Gilyard, however, never gave up his efforts to prove his innocence and two years ago convinced the Temple University-based Pennsylvania Innocence Project to follow up on leads he found.
In June 2011, Innocence Project investigators obtained a statement from Ricky "Rolex" Welborn, 35, a West Philadelphia man serving life for an unrelated murder. Welborn, who sometimes worked as an enforcer for the drug gang operated by Felder's oldest brother, confessed that he and another man he refused to identify had tried to rob and then shot Keal. Welborn said Gilyard and Felder had nothing to do with the crime.

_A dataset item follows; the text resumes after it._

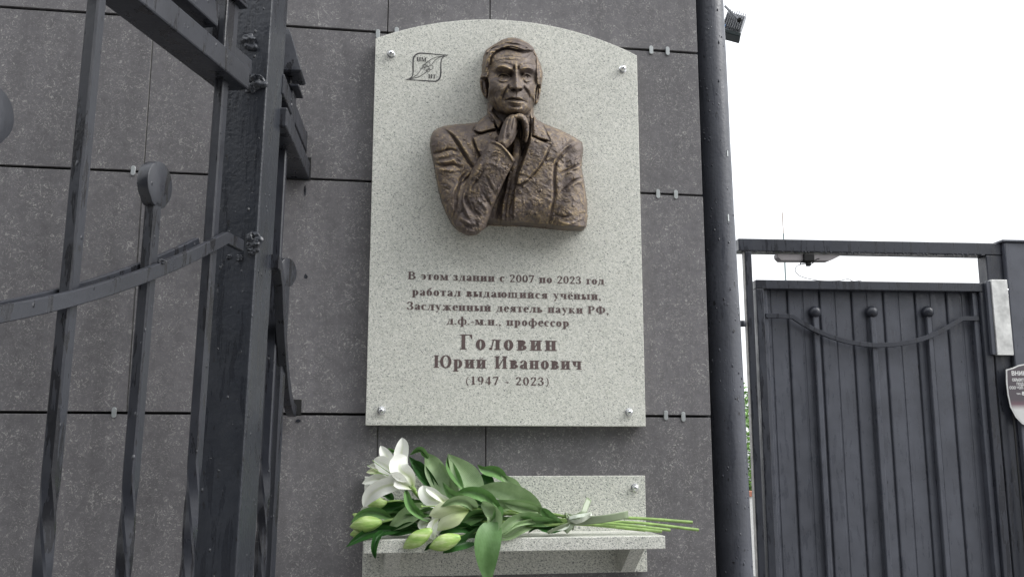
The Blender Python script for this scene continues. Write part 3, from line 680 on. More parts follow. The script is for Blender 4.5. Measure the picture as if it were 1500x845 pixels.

Gilyard and Felder always insisted they were innocent and Gilyard told police he knew the gunmen who killed Keal by their street names, "Rolex" and "Tizz."
While Welborn has been off the streets for some time, Tizz had disappeared. Now, Bluestine says the man identified as Tizz – Timothy Gooden, 36, of Kingsessing – is in custody. According to court records, Gooden was arrested Feb. 26 and charged with attempted murder, aggravated assault, kidnapping, arson and a host of related charges involving a drug-related abduction.
Gooden's attorney, Joseph T. Schultz, said he knew little about the case against Gooden because he was charged in an indictment from a county grand jury. Under grand jury rules, defense lawyers don't get discovery – the detailed allegations, evidence and witnesses' names -- until 60 days before trial.
Schultz said he knew nothing about Gooden's identification as the gunman Tizz in the Gilyard-Felder case.